■ Instructions to follow:
Return the material exactly, first line through the line containing "CAS_Y, BS_Y, FR_Y, US_Y, LS_Y", and nothing more. Pictures stay out.
-- START OF Information provided --
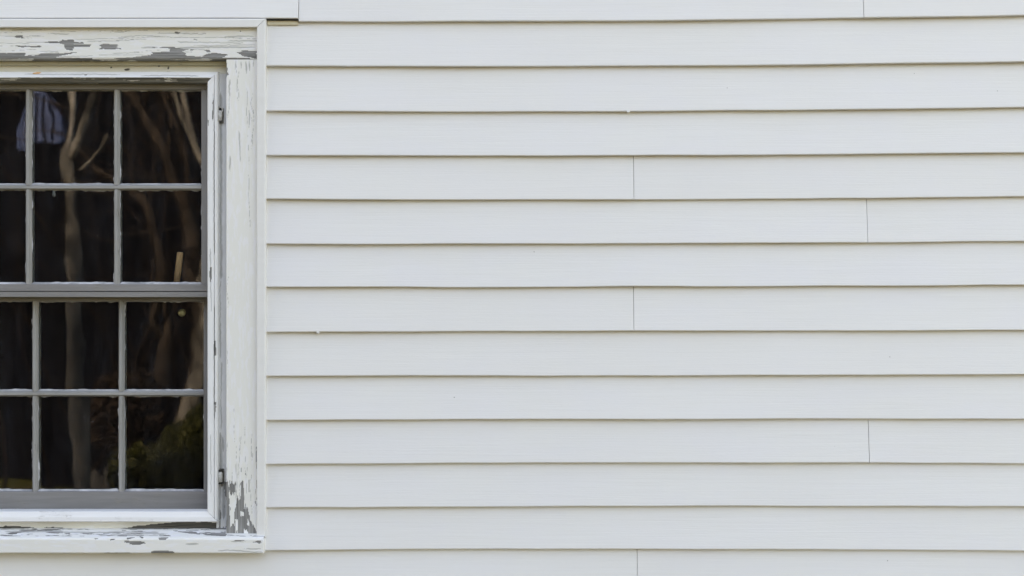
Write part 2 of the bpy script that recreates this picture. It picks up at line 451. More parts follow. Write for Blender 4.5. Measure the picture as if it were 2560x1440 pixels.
# trim channel round the window, mitred at the top corners
chw = 22 / S(CH_Y)
ch_top = Z(68, CH_Y); ch_bot = Z(1343, CH_Y)
ch_prof = [(0, 0.016), (0, CH_Y + 0.0012), (0.0012, CH_Y), (chw - 0.003, CH_Y + 0.0005), (chw - 0.0008, CH_Y + 0.0016), (chw, CH_Y + 0.0035), (chw, 0.016)]
half = ch_in - XC
def wob(amp, axis, sd):
    def f(x, y, z):
        a = x if axis == 'x' else z
        d = (fbm(a * 5, 0 * a + sd, sd, 2) - 0.5) * amp
        return (x, y + (fbm(a * 6, 0 * a + sd + 4, sd, 2) - 0.5) * amp, z + d) if axis == 'x' else (x + d, y + (fbm(a * 6, 0 * a + sd + 4, sd, 2) - 0.5) * amp, z)
    return f
for sgn in (1, -1):
    pr = [(XC + sgn * (half + u), y) for u, y in ch_prof]
    wpar(extrude('trim_channel', 'z', ch_bot, lambda x: ch_top + (abs(x - XC) - half) - 0.0011, 30, pr, M_CHAN, None, wob(0.0008, 'z', 3 + sgn)))
pr = [(ch_top + u, y) for u, y in ch_prof]
wpar(extrude('trim_channel', 'x', lambda z: XC - half - (z - ch_top), lambda z: XC + half + (z - ch_top), 24, pr, M_CHAN, None, wob(0.0012, 'x', 9)))

# ------------------------------------------------------------------ sash window
win = thing('sash_window', 'old six over six sash window with grey sashes and peeling white frame', 'window', (XC, 0.0, Z(1383, 0))); win['kind'] = 'thing'
bpy.context.view_layer.update()
def wp(o, par=None):
    p = par or win
    o.parent = p; o.matrix_parent_inverse = p.matrix_world.inverted(); return o

CAS_Y, BS_Y, FR_Y, US_Y, LS_Y = 0.006, 0.044, 0.022, 0.064, 0.107

def cracks(px, py, lst, wander=6, freq=0.02, axis='z'):
    out = np.zeros_like(px)
    for (c, a0, a1, w, sd) in lst:
        a, b = (py, px) if axis == 'z' else (px, py)
        cc = c + (vnoise(a * freq, 0 * a + sd, sd) - 0.5) * wander + (vnoise(a * 0.15, 0 * a + sd, sd + 1) - 0.5) * 1.6
        wd = w * np.clip(0.55 + 0.7 * vnoise(a * 0.03, 0 * a + sd * 2.2, sd + 2), 0, 1.4)
        e = np.clip(np.minimum(a - a0, a1 - a) / 12, 0, 1)
        out = np.maximum(out, np.clip(1.25 - np.abs(b - cc) / np.maximum(wd * e, 0.05) * 0.5, 0, 1) * (e > 0))
    return out
def polys(px, py, pl):
    ins = np.zeros_like(px)
    for p in pl:
        c = np.zeros(px.shape, bool); n = len(p)
        for i in range(n):
            (x1, y1), (x2, y2) = p[i], p[(i + 1) % n]
            if y1 == y2: continue
            c ^= ((y1 > py) != (y2 > py)) & (px < (x2 - x1) * (py - y1) / (y2 - y1) + x1)
        ins[c] = 1
    return ins
def rect(x0, y0, x1, y1): return [(x0, y0), (x1, y0 + (y1 - y0) * 0.15), (x1 - (x1 - x0) * 0.05, y1), (x0 + (x1 - x0) * 0.06, y1 - (y1 - y0) * 0.1)]

crn = random.Random(11)
# head casing ------------------------------------------------------
head_holes = [
    [(105, 104), (150, 105), (158, 99), (186, 100), (178, 104), (208, 105), (206, 109), (180, 110), (230, 112), (224, 117), (182, 118), (180, 126), (164, 124), (160, 113), (150, 109), (132, 108)],
    [(252, 113), (258, 110), (293, 111), (294, 118), (302, 123), (252, 123)],
    [(-10, 131), (60, 133), (62, 139), (90, 140), (80, 146), (-10, 150)],
    [(75, 142), (105, 135), (150, 134), (196, 131), (150, 140), (140, 146), (60, 147)],
    rect(40, 115, 102, 118.5),
    [(37, 92), (45, 88), (58, 89), (57, 96), (50, 94), (40, 95)],
    [(330, 143), (372, 138), (382, 131), (425, 129), (426, 121), (384, 120), (440, 117), (441, 121), (472, 123), (455, 128), (468, 140), (505, 142), (520, 135), (545, 132), (572, 137), (560, 143), (480, 148), (330, 150)],
    [(590, 131), (604, 128), (642, 127), (642, 147), (610, 141)],
    [(-318, 128), (-240, 132), (-200, 126), (-150, 135), (-60, 138), (-20, 147), (-318, 150)],
    rect(437, 79, 448, 84), rect(488, 98, 494, 101), rect(382, 116, 388, 120), rect(515, 125, 527, 131), rect(473, 123, 482, 127), rect(598, 77, 602, 80),
]
head_cr = [(74, -10, 15, 1.5, 1), (74, 25, 112, 1.2, 2), (83, 120, 180, 1.2, 3), (120, 350, 400, 2.0, 4), (119, 440, 640, 2.2, 5), (108, 440, 610, 1.2, 6), (104, 565, 642, 1.8, 7),
           (94, 560, 642, 1.3, 8), (97, 180, 340, .8, 9), (84, 390, 520, .7, 10), (105, 60, 140, .9, 12), (105, 210, 255, 1.0, 13), (128, 100, 150, .9, 14), (92, 300, 480, .7, 15), (112, 480, 642, .9, 16), (140, 60, 240, 1.0, 17), (100, -300, 0, 1, 18), (88, -200, -40, 1, 19)]
head_cr = [(c, a, b, w * 0.62, q) for c, a, b, w, q in head_cr]
head_cr += [(crn.uniform(74, 142), a, a + crn.uniform(30, 150), crn.uniform(.2, .5), 60 + i) for i, a in enumerate([crn.uniform(-60, 600) for _ in range(34)])]
head_cr = [(c, a, min(b, 660), w, q) for c, a, b, w, q in head_cr]
def peel_head(px, py):
    wx = px + (fbm(px * 0.03, py * 0.25, 2) - 0.5) * 16; wy = py + (fbm(px * 0.06, py * 0.4, 4) - 0.5) * 3.5
    r = polys(wx, wy, head_holes)
    low = np.clip((py - 143) / 4, 0, 1)
    r = np.maximum(r, low * (fbm(px * 0.02, py * 0.15, 9) > 0.40))
    return r, cracks(px, py, head_cr, 7, 0.012, 'x')
zt, zb = Z(62, CAS_Y), Z(148, CAS_Y)
ring = dens([(zt, 0.03), (zt, CAS_Y), (zb + 0.004, CAS_Y), (zb + 0.001, CAS_Y + 0.0015), (zb, CAS_Y + 0.006), (zb, BS_Y)], 0.0014)
ring = [p for i, p in enumerate(ring) if not (p[0] == zb and p[1] > CAS_Y + 0.02 and i % 8 and p is not ring[-1])]
ring += [(zb + 0.03, BS_Y)]
hx0, hx1 = XC - half - 0.001, XC + half + 0.0012
wp(extrude('head_casing', 'x', hx0, hx1, 620, ring, M_HEAD, None, wob(0.0008, 'x', 21), peel_head, 0.0006))

# side casings -----------------------------------------------------
side_holes = [
    [(574, 1204), (580, 1206), (589, 1208), (589, 1233), (578, 1234), (574, 1226)],
    [(563, 1212), (569, 1205), (573, 1216), (575, 1260), (574, 1290), (577, 1342), (563, 1344)],
    [(602, 1204), (608, 1198), (609, 1240), (611, 1268), (616, 1272), (622, 1284), (628, 1304), (634, 1312), (640, 1328), (644, 1345), (590, 1345), (578, 1345), (577, 1318), (581, 1305), (585, 1290), (591, 1262), (592, 1244), (600, 1246)],
    [(640, 1125), (645, 1125), (645, 1330), (642, 1330), (642, 1180)],
    [(640, 1113), (645, 1113), (645, 1121), (640, 1121)],
    [(562, 150), (565, 150), (568, 185), (572, 190), (567, 192), (562, 200)],
]
side_keep = [rect(573, 1234, 579, 1280), rect(581, 1232, 590, 1270), rect(579, 1262, 586, 1316), rect(588, 1296, 595, 1338), rect(601, 1278, 610, 1290), rect(617, 1298, 624, 1312), rect(610, 1324, 621, 1343)]
side_cr = [(crn.uniform(567, 640), a, a + crn.uniform(25, 130), crn.uniform(0.15, 0.4), i + 30) for i, a in enumerate([crn.uniform(150, 460) for _ in range(9)] + [crn.uniform(460, 1080) for _ in range(5)] + [crn.uniform(1080, 1220) for _ in range(16)])]
side_cr += [(590, 150, 176, 1.2, 80), (603, 150, 172, 1.2, 81), (617, 150, 185, 1.1, 82), (625, 150, 178, 1.1, 83), (634, 150, 168, 1.4, 84), (574, 195, 245, 1.3, 85), (599, 325, 410, 1.0, 86), (623, 275, 320, .8, 87), (573, 385, 430, 1.1, 88)]
def peel_side(px, py):
    wx = px + (fbm(px * 0.3, py * 0.05, 2) - 0.5) * 4; wy = py + (fbm(px * 0.35, py * 0.03, 4) - 0.5) * 22
    r = polys(wx, wy, side_holes)
    r = np.minimum(r, 1 - polys(wx, wy, side_keep))
    lp = np.where((py > 1170) & (fbm(px * 0.3, py * 0.018, 7) > 0.74 - (py - 1170) * 0.0004), 1.0, 0.0)
    r = np.maximum(r, lp * (px < 641))
    return r, cracks(px, py, side_cr, 7, 0.03, 'z')
cx0, cx1 = X(565, CAS_Y), X(643.5, CAS_Y)
cz1, cz0 = zb - 0.0006, Z(1343, CAS_Y)
for sgn in (1, -1):
    def sx(x): return x if sgn == 1 else 2 * XC - x
    ring = dens([(sx(cx0), CAS_Y + 0.004), (sx(cx0 + 0.0008), CAS_Y + 0.001), (sx(cx0 + 0.003), CAS_Y), (sx(cx1), CAS_Y)], 0.0014) + [(sx(cx1), 0.04), (sx(cx1), BS_Y), (sx(cx0), BS_Y)]
    pf = peel_side if sgn == 1 else (lambda px, py: peel_side(2 * PX(XC, CAS_Y) - px, py))
    wp(extrude('side_casing', 'z', cz0, cz1, 760 if sgn == 1 else 300, ring, M_SIDE, None, wob(0.0008, 'z', 25), pf, 0.0006))

# sill ---------------------------------------------------------------
SL_Y = -0.026
s_top, s_bot = Z(1344, SL_Y), Z(1384, SL_Y)
sill_holes = [
    [(310, 1352), (330, 1354), (352, 1354), (362, 1358), (350, 1362), (334, 1362), (318, 1358)],
    [(636, 1355), (640, 1352), (656, 1352), (655, 1356), (646, 1358)], [(380, 1378), (402, 1376), (440, 1379), (440, 1384), (380, 1384)],
    [(300, 1320), (360, 1316), (405, 1308), (470, 1303), (570, 1312), (570, 1323), (480, 1322), (400, 1322), (330, 1324)],
    [(510, 1337), (540, 1333), (568, 1330), (568, 1340), (520, 1339)], [(440, 1327), (490, 1330), (500, 1336), (470, 1335)],
    [(90, 1325), (125, 1322), (160, 1321), (140, 1326), (95, 1328)], [(15, 1334), (35, 1330), (75, 1329), (30, 1336)], [(160, 1333), (178, 1332), (172, 1336), (160, 1336)], [(205, 1333), (235, 1331), (220, 1336)],
    [(316, 1344), (335, 1342), (330, 1346), (316, 1350)], [(395, 1344), (420, 1344), (420, 1350), (400, 1350)], [(348, 1338), (360, 1343), (350, 1345)], [(272, 1347), (283, 1348), (280, 1351), (273, 1350)], [(238, 1345), (248, 1346), (240, 1348)],
    [(-300, 1330), (-200, 1325), (-60, 1335), (-250, 1340)], [(580, 1352), (612, 1350), (600, 1353)],
]
sill_cr = [(1322, -20, 70, 1.6, 3), (1327, 10, 160, 1.3, 4), (1330, 120, 400, 1.3, 5), (1336, 240, 420, 1.2, 6), (1361, 460, 500, 1.2, 9), (1378, 540, 655, 1.1, 11), (1383, 250, 330, 1.0, 13), (1352, 575, 615, 1.2, 14), (1372, 610, 655, .8, 15)]
def peel_sill(px, py):
    wx = px + (fbm(px * 0.04, py * 0.3, 2) - 0.5) * 20; wy = py + (fbm(px * 0.05, py * 0.4, 4) - 0.5) * 4
    r = polys(wx, wy, sill_holes)
    back = (py < 1341) & (fbm(px * 0.03, py * 0.4, 12) > 0.68)
    return np.maximum(r, back * 1.0), cracks(px, py, sill_cr, 5, 0.015, 'x')
zbk = s_top + 0.010
ring = dens([(s_bot + 0.001, SL_Y + 0.001), (s_bot + 0.003, SL_Y), (s_top - 0.005, SL_Y), (s_top - 0.0015, SL_Y + 0.0015), (s_top, SL_Y + 0.005), (zbk, BS_Y)], 0.0014) + [(zbk - 0.01, BS_Y + 0.04), (s_bot, BS_Y + 0.04), (s_bot, SL_Y + 0.004)]
sx1 = X(658, SL_Y)
wp(extrude('sill', 'x', 2 * XC - sx1, sx1, 640, ring, M_SILL, None, wob(0.0010, 'x', 31), peel_sill, 0.0006))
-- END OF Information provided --
■ The completed task:
Write part 2 of the bpy script that recreates this picture. It picks up at line 451. More parts follow. Write for Blender 4.5. Measure the picture as if it were 2560x1440 pixels.
# trim channel round the window, mitred at the top corners
chw = 22 / S(CH_Y)
ch_top = Z(68, CH_Y); ch_bot = Z(1343, CH_Y)
ch_prof = [(0, 0.016), (0, CH_Y + 0.0012), (0.0012, CH_Y), (chw - 0.003, CH_Y + 0.0005), (chw - 0.0008, CH_Y + 0.0016), (chw, CH_Y + 0.0035), (chw, 0.016)]
half = ch_in - XC
def wob(amp, axis, sd):
    def f(x, y, z):
        a = x if axis == 'x' else z
        d = (fbm(a * 5, 0 * a + sd, sd, 2) - 0.5) * amp
        return (x, y + (fbm(a * 6, 0 * a + sd + 4, sd, 2) - 0.5) * amp, z + d) if axis == 'x' else (x + d, y + (fbm(a * 6, 0 * a + sd + 4, sd, 2) - 0.5) * amp, z)
    return f
for sgn in (1, -1):
    pr = [(XC + sgn * (half + u), y) for u, y in ch_prof]
    wpar(extrude('trim_channel', 'z', ch_bot, lambda x: ch_top + (abs(x - XC) - half) - 0.0011, 30, pr, M_CHAN, None, wob(0.0008, 'z', 3 + sgn)))
pr = [(ch_top + u, y) for u, y in ch_prof]
wpar(extrude('trim_channel', 'x', lambda z: XC - half - (z - ch_top), lambda z: XC + half + (z - ch_top), 24, pr, M_CHAN, None, wob(0.0012, 'x', 9)))

# ------------------------------------------------------------------ sash window
win = thing('sash_window', 'old six over six sash window with grey sashes and peeling white frame', 'window', (XC, 0.0, Z(1383, 0))); win['kind'] = 'thing'
bpy.context.view_layer.update()
def wp(o, par=None):
    p = par or win
    o.parent = p; o.matrix_parent_inverse = p.matrix_world.inverted(); return o

CAS_Y, BS_Y, FR_Y, US_Y, LS_Y = 0.006, 0.044, 0.022, 0.064, 0.107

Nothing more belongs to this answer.